Thursday, November 12, 2009

SANITISING ACTIVITIES OF GALAMSEY OPERATORS (NOV 12)

THE penchant among many people in our society to wilfully violate the law and get away with it has encouraged others to believe that deviant behaviour always pays and, therefore, such misconduct is rewarding.
A lot has been written and said over the years about the phenomenon of illegal mining, popularly called galamsey.
In mining areas of our country, particularly in places where gold and diamond are mined, it is a matter of record that fierce competition for the concessions bearing the ore and the stones has, more often than not, led to very ugly confrontations between these galamsey operators and those holding legitimate title to those concessions.
What is more tragic for these practitioners of illegal mining and the nation as a whole is the loss of many lives due mainly to the lack of sound safety measures in the pits or tunnels they dig to exploit the ore.
Only last Tuesday, reports emerged from Dompoase, near Wassa Akropong in the Amenfi East District in the Western Region, to the effect that 18 people lost their lives when a mining pit they were prospecting for gold caved in and buried them (see front page).
It is always a sad occasion when precious human lives are lost, especially in circumstances that otherwise could have been avoided.
The loss of such lives, apart from the gnashing of teeth, the trauma, pain and anguish it unleashes to the families, relatives, friends and well-wishers of the bereaved, also adversely impacts on the development and progress of the nation, as the most vital resource of society, the people, are lost to it.
While it is often too easy or convenient to label these galamsey operators as criminals and set the law enforcement agents on them, in an attempt to attain a quick fix of the problem, a more sober reflection will counsel a better and more scientific approach to dealing with the issue.
More often than not, it is the big and established multinational mining firms which manage to secure vast areas of the gold-bearing ores as their concessions.
The general well-being of the indigenous people, including those from the surrounding areas, is, with the exception of a few notable cases, not the fundamental concern of these mining conglomerates.
Indeed, that is why mining communities, in spite of the huge wealth they are sitting on, still rank high among the league of the poor.
Not only do the majority of people of these areas fail to get jobs in these mines; their lands and water bodies which could be used to create alternative employment for them are also either taken up as part of the concessions or destroyed in the process of extracting the ore.

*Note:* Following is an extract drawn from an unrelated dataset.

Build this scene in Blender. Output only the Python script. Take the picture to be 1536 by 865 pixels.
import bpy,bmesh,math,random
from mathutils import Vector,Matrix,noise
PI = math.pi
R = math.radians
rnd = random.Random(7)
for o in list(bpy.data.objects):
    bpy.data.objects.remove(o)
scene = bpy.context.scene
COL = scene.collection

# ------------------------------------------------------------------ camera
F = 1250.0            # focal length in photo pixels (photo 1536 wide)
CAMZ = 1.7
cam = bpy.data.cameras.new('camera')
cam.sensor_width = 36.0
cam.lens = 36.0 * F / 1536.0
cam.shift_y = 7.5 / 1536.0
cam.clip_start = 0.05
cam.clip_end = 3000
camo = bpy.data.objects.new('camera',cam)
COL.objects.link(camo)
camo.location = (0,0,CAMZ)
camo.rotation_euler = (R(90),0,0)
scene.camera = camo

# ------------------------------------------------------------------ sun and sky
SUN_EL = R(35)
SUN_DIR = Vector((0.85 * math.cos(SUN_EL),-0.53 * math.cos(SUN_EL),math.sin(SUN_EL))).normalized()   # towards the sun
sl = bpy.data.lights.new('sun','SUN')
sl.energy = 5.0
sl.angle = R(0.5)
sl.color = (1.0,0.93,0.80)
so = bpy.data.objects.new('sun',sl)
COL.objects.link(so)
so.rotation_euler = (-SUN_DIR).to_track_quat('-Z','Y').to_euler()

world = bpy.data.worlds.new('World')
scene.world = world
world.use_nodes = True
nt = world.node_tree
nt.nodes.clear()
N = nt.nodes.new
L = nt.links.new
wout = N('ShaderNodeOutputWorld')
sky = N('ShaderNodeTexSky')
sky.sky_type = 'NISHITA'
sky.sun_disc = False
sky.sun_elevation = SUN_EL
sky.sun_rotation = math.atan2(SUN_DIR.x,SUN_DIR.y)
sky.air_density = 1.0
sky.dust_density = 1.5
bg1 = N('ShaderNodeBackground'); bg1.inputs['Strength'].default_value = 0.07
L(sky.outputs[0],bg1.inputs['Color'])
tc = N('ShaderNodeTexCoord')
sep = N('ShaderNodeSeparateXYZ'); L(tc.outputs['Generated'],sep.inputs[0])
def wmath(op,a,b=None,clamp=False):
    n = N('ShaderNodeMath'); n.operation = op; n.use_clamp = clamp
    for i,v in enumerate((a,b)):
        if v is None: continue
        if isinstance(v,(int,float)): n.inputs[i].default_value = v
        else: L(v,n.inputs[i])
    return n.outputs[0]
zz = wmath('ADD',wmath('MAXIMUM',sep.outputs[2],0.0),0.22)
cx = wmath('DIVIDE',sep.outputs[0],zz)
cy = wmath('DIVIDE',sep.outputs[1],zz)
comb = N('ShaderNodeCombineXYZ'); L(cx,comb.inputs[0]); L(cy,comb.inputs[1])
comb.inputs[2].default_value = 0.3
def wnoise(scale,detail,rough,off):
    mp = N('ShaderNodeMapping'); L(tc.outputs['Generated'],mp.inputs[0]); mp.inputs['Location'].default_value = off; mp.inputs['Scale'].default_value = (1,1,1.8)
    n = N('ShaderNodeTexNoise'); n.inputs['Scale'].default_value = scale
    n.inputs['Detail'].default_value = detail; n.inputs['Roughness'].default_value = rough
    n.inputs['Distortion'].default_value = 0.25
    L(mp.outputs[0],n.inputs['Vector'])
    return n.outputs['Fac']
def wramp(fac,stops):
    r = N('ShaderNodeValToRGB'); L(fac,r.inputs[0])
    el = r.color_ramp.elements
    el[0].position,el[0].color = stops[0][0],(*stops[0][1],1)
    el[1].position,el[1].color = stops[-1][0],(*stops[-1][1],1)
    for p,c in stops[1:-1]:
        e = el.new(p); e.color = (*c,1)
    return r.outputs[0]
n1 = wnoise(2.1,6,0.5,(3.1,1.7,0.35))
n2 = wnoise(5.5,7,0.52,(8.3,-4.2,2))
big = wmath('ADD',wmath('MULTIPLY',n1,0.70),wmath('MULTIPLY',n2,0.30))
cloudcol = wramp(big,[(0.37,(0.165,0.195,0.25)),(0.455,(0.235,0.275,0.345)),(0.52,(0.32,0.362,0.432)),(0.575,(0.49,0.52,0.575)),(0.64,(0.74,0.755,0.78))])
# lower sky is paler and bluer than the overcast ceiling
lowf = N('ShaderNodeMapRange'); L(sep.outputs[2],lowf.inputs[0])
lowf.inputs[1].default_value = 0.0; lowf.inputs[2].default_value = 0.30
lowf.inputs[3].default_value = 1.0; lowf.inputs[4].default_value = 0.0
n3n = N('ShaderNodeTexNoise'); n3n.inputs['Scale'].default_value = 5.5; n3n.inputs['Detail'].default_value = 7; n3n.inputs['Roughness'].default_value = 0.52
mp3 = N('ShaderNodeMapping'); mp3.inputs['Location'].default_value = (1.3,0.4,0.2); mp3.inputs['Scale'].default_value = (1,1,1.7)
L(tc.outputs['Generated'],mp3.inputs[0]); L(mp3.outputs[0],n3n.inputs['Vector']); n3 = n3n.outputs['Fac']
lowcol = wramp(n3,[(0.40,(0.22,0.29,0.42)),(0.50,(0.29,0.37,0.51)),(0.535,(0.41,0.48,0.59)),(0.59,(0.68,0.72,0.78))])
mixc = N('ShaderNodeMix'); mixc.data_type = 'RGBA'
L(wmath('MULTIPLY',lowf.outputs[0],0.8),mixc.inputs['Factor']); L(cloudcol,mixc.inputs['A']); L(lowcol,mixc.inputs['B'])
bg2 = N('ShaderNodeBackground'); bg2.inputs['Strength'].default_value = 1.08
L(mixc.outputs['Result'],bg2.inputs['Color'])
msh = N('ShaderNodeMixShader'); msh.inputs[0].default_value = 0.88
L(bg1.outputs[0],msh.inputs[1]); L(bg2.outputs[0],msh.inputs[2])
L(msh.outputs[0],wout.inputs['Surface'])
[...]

Thus vast numbers of people, including those from outside the mining communities attracted by the mineral wealth, are left without jobs and money to look after themselves and their dependants.
In the face of these difficulties, and with no hope of benefiting from the mineral wealth secured by these firms, galamsey becomes the only avenue for many of these desperate, largely unskilled people.
We believe that a better way of dealing with the galamsey menace is to integrate the operators into the general mining plan of such mineral rich communities.
The government, through the various district assemblies, community leaders and mining concerns, should look at the possibility of forming out of these desperate and unorganised group mining co-operatives which can be given some part of the concessions to operate .
Through these and other innovative measures, it is possible to manage and control the galamsey menace and thus save many more precious lives which are lost all the time to these unsavoury practices.